“His disciples asked Him privately, ‘Why could we not cast it out?’ ” (Mark 9:28). The answer lies in a personal relationship with Jesus Christ. “This kind can come out by nothing but” concentrating on Him, and then doubling and redoubling that concentration on Him. We can remain powerless forever, as the disciples were in this situation, by trying to do God’s work without concentrating on His power, and by following instead the ideas that we draw from our own nature. We actually slander and dishonor God by our very eagerness to serve Him without knowing Him.

When you are brought face to face with a difficult situation and nothing happens externally, you can still know that freedom and release will be given because of your continued concentration on Jesus Christ. Your duty in service and ministry is to see that there is nothing between Jesus and yourself. Is there anything between you and Jesus even now? If there is, you must get through it, not by ignoring it as an irritation, or by going up and over it, but by facing it and getting through it into the presence of Jesus Christ. Then that very problem itself, and all that you have been through in connection with it, will glorify Jesus Christ in a way that you will never know until you see Him face to face.

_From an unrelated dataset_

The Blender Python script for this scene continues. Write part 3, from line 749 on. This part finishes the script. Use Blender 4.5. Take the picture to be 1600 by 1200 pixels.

We must be able to “mount up with wings like eagles” (Isaiah 40:31), but we must also know how to come down. The power of the saint lies in the coming down and in the living that is done in the valley. Paul said, “I can do all things through Christ who strengthens me” (Philippians 4:13) and what he was referring to were mostly humiliating things. And yet it is in our power to refuse to be humiliated and to say, “No, thank you, I much prefer to be on the mountaintop with God.” Can I face things as they actually are in the light of the reality of Jesus Christ, or do things as they really are destroy my faith in Him, and put me into a panic?